In line with that comment, there are some pay advances which will now pay a small interest charge, as well as the 5% origination fee. As you can see from the results of the half year, when you look at volumes with revenue, it is not material at this point to the overall Group and the economics of the business. Yes, we are charging interest on some advances.
Thank you.
Perhaps just something else to note there is that the Pay Advance product is issued under the short-term credit exemption. Under that exemption, the cost of the product can go up to 5% in a flat fee and up to a 24% APR. Our average duration is just under a month.
Thank you. Your next question: People who work, often take their retained earnings and invest in term deposits at 4%, so equity seeks a return of 4%. Why must Personal Loans be funded with debt? Equity is not automatically more expensive than credit. It sits on the same risk-return curve.
That's a very sharp point. Do you want to talk about equity-debt trade-off, or I can?
At this stage of our business, as we lean more into Personal Loans, as I spoke about before, we were looking to increase that debt facility size. Of course, we'll look at different options over time and do the ones that make the most sense for the overall business. At this stage, we haven't ruled or not ruled anything out in terms of those different options. Roy, you want.
No, I think what I'd say is, first of all, I really like the question. It's a very smart question. As you're probably all well aware, we're highly analytic people, and so we always think about these things from an analytic point of view. Right now, we are actually funding our loans through equity. That's one of the reasons why the drawdown in top cash. If you look at the total borrowings right now, AUD 30.7 million, obviously, if we were to fund that out of equity, that would be a substantially different approach to the balance sheet, and it's one that I don't think pencils out, given where we're from right now. Yeah, we always, we always do think about these things by a very similar way, and conceptually, I don't disagree with anything you're saying.
There is always a break, a crossover point in these things.
Thank you. Once again, if you have any questions, please type them into the box on the screen. Looks like we don't have any more questions coming through. That concludes the Q&A session. I will now hand back to Jamie for any closing remarks.

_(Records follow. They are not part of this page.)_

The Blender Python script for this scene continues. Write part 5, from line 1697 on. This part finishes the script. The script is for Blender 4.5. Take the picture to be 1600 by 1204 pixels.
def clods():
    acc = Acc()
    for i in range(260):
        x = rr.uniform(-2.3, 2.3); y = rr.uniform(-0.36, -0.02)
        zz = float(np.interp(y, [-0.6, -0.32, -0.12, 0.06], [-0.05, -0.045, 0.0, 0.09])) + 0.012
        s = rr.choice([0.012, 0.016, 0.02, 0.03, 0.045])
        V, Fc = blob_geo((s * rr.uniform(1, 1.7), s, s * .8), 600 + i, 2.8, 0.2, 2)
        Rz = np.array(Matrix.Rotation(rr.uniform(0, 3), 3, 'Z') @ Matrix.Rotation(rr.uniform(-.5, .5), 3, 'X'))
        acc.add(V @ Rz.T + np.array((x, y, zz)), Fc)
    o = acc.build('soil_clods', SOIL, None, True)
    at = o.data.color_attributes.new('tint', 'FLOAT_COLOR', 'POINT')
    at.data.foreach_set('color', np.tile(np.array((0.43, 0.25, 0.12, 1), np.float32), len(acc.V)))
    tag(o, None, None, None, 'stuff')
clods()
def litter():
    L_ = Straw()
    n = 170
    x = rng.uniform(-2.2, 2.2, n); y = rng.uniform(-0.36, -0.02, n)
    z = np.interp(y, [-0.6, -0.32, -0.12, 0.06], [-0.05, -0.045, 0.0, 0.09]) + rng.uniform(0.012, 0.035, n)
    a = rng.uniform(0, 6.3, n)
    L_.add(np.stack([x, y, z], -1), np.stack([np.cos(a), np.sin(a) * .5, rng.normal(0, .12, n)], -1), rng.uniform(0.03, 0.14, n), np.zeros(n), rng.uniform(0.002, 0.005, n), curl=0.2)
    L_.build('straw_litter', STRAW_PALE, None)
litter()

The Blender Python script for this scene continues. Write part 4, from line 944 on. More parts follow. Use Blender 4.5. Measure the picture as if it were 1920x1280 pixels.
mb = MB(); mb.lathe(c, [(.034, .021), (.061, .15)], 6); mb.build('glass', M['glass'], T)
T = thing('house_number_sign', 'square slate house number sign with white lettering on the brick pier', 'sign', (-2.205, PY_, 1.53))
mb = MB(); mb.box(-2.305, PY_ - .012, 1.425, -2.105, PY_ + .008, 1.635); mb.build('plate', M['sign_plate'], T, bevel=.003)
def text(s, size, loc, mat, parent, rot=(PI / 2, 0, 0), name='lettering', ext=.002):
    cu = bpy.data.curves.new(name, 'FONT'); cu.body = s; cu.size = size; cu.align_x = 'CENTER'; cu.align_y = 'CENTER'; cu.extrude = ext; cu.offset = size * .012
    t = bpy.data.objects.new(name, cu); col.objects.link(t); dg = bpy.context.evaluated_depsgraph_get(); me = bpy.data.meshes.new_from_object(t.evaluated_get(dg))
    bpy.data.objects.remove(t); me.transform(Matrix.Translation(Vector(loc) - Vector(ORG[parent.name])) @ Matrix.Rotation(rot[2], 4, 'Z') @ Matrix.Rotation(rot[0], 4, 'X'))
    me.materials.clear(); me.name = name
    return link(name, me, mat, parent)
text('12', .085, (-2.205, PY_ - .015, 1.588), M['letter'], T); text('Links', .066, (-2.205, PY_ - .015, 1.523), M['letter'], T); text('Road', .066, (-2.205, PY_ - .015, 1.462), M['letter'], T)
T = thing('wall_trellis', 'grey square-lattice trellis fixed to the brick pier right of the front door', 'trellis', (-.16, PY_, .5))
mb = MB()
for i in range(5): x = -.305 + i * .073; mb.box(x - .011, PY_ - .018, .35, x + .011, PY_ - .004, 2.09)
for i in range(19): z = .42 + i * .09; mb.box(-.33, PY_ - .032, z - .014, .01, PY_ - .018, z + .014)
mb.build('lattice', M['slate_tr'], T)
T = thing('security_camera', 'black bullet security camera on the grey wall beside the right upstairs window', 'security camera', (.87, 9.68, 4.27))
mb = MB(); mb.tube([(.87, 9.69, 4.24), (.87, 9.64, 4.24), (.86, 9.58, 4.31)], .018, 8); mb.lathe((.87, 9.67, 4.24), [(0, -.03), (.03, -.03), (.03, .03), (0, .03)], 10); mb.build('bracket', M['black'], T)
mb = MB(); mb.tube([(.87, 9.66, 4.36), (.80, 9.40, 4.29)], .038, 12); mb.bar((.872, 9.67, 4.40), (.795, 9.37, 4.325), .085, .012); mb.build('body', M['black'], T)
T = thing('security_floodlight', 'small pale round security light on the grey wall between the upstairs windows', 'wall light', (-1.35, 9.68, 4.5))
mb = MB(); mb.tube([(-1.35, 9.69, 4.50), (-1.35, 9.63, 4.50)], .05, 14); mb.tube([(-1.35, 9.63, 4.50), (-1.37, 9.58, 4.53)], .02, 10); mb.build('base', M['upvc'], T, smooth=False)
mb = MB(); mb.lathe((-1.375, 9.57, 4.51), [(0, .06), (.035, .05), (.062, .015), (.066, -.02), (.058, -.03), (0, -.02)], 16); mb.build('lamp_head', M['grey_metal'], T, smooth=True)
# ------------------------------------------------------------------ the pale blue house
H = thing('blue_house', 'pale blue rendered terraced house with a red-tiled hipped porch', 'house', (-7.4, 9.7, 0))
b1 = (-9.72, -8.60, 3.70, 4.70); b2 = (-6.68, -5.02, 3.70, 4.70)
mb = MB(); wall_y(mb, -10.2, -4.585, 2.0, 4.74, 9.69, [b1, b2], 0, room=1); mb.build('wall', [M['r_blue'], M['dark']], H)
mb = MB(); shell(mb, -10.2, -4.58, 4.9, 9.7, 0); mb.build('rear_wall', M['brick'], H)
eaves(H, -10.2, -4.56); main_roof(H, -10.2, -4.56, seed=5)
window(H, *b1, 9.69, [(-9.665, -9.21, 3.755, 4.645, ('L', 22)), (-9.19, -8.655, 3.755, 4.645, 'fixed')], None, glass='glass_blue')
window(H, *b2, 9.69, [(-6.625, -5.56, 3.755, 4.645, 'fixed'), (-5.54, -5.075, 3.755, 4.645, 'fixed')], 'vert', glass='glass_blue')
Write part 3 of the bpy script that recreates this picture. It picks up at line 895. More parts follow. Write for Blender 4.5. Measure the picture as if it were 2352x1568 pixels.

Well, just, thank you all again for being on this journey with us. I think, very pleased where the group is, and I think this half was a very strong result, and particularly the ability to show that significant profit expansion while investing in the business and progressing our strategic objectives. Really happy with where we're at. I think we feel very confident about the future. We appreciate all of you and look forward to seeing you again soon. Thank you.
Thank you to everyone. You may now disconnect.